History Of Sexual Harassment

The history of sexual harassment in the American workplace has its roots in Title VII of the Civil Rights Act of 1964. The 1964 Act does not specifically mention sexual harassment but did make it illegal to bar employment based on sex, race, creed or national origin. Subsequent codes have defined sexual harassment and the US Equal Employment Opportunity Commission is responsible for the administration of policies prohibiting sexual harassment in the job place. To understand the history of sexual harassment it is important to define what constitutes the behavior.

US EEOC Definition of Sexual Harassment.  “Unwelcome sexual advances, requests for sexual favors, and other verbal or physical conduct of a sexual nature constitutes sexual harassment when submission to or rejection of this conduct explicitly or implicitly affects an individual's employment, unreasonably interferes with an individual's work performance or creates an intimidating, hostile or offensive work environment.”

Different Types of Sexual Harassment. In the today’s workplace sexual harassment can be considered either quid pro quo or a hostile environment. Quid pro quo is a direct demand for a sexual favor to ensure job security. The hostile environment in the workplace would include sexual conversations, off color jokes, sexually explicit pictures, and inappropriate touching and gestures.

Barnes v. Train 1974. This 1974 lawsuit is considered the first sexual harassment case in America. A female worker claimed discrimination because she had rejected a male supervisor’s advances. The term sexual harassment was not used in the case and the court ruled there was no discrimination.

 Williams v. Saxbe 1976. In this case the court ruled that if a female employee could prove that she was negatively impacted by rejecting a boss’s advances then the incident would be considered sex discrimination.

 EEOC Guidelines of 1980 and 1981 Court Rulings. In 1980 the US Equal Employment Opportunity Commission established guidelines regarding sexual harassment; the guidelines were included to cover sexual harassment as a violation of Title VII of the Civil Rights Act of 1964. In 1981 in the case of Bundy v. Jackson the court upheld the idea of a sexually hostile environment.

 Meritor Savings Bank v Vinson 1986. This case involved a woman who did have sex with her male boss because she feared losing her job. The court ruled that although the woman consented to having sex the incident was sexual harassment because the boss’s advances were not welcomed. Additionally, the court ruled that the employer could be held liable if they knew about the harassment and did nothing to stop it.

 Robinson v Jacksonville Shipyards 1991. In this workplace women made up a smaller portion of the employees. Foul language, sexually explicit graffiti and pornography were part of the work atmosphere. The court ruled that this constituted a hostile environment and was a violation of Title VII of the Civil Rights Act.

 The Civil Rights Act of 1991. The Civil Rights Act of 1991 augmented Title VII allowing for jury trials and increased damages in sexual harassment suits.

 The Congressional Accountability Act of 1995. The Congressional Accountability Act applied the same guidelines regarding sexual harassment to Congress as applied to employers.  

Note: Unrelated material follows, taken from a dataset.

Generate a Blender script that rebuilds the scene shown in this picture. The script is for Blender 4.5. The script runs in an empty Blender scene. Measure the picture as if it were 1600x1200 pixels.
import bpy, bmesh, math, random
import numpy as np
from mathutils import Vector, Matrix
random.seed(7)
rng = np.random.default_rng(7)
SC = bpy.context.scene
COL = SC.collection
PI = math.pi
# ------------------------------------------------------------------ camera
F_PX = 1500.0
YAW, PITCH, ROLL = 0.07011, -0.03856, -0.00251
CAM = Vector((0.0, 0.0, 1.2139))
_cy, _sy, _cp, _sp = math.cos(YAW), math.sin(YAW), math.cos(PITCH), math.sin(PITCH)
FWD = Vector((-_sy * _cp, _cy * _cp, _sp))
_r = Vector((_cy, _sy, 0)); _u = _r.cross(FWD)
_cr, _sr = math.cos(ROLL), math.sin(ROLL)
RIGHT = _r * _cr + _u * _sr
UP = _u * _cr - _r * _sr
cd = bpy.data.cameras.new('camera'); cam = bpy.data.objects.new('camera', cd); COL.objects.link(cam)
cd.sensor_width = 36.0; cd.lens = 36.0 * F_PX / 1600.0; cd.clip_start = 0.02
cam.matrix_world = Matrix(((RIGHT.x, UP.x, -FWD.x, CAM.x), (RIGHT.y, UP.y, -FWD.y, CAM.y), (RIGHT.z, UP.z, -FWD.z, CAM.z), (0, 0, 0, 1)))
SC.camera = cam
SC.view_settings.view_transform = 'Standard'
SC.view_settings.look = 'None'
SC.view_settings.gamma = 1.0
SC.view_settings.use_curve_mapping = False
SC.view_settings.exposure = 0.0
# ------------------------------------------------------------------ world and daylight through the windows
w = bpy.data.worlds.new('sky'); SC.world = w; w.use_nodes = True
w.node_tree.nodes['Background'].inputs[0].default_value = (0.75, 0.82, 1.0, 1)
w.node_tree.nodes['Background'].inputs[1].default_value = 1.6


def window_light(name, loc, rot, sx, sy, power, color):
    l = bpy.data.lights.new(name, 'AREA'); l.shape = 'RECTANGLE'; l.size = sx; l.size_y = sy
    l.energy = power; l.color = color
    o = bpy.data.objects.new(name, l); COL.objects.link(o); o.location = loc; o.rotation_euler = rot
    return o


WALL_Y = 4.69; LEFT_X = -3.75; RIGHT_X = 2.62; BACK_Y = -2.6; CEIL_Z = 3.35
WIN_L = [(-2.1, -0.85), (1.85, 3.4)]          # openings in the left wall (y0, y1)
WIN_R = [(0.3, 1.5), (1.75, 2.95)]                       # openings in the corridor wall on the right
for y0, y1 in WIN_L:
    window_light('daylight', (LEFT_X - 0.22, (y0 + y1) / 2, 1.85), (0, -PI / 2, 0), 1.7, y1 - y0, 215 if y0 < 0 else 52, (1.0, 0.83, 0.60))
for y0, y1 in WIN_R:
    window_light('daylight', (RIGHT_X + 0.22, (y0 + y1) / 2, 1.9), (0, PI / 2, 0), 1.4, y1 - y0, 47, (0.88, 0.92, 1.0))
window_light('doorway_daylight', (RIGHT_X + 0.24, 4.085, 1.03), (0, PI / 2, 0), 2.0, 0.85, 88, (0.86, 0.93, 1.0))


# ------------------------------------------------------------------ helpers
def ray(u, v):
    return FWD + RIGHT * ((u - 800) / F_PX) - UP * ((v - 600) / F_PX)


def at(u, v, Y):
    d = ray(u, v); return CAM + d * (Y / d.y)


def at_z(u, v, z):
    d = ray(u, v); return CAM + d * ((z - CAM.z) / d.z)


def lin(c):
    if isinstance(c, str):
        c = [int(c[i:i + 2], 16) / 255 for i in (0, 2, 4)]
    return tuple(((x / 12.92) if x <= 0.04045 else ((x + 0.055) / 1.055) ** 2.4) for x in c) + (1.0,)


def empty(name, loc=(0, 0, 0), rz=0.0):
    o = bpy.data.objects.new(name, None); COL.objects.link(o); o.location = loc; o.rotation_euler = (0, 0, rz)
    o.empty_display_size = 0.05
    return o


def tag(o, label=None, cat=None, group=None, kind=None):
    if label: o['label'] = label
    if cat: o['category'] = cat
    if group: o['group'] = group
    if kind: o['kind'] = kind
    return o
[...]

Kunin v Sears Roebuck 1999. In this case the court ruled that an employee needs to provide sufficient information to an employer in order to initiate a complaint. The employee needs to provide enough information for the employer to believe the accusation is probable.

 Miscellaneous Cases Post 2000. The courts have ruled against a number of cases and it is significant to understand why. In one case the court ruled that a soured romance between a supervisor and an employee did not constitute sexual harassment. A female employee lost her harassment case because co workers testified she seemed to enjoy spending time with the harasser.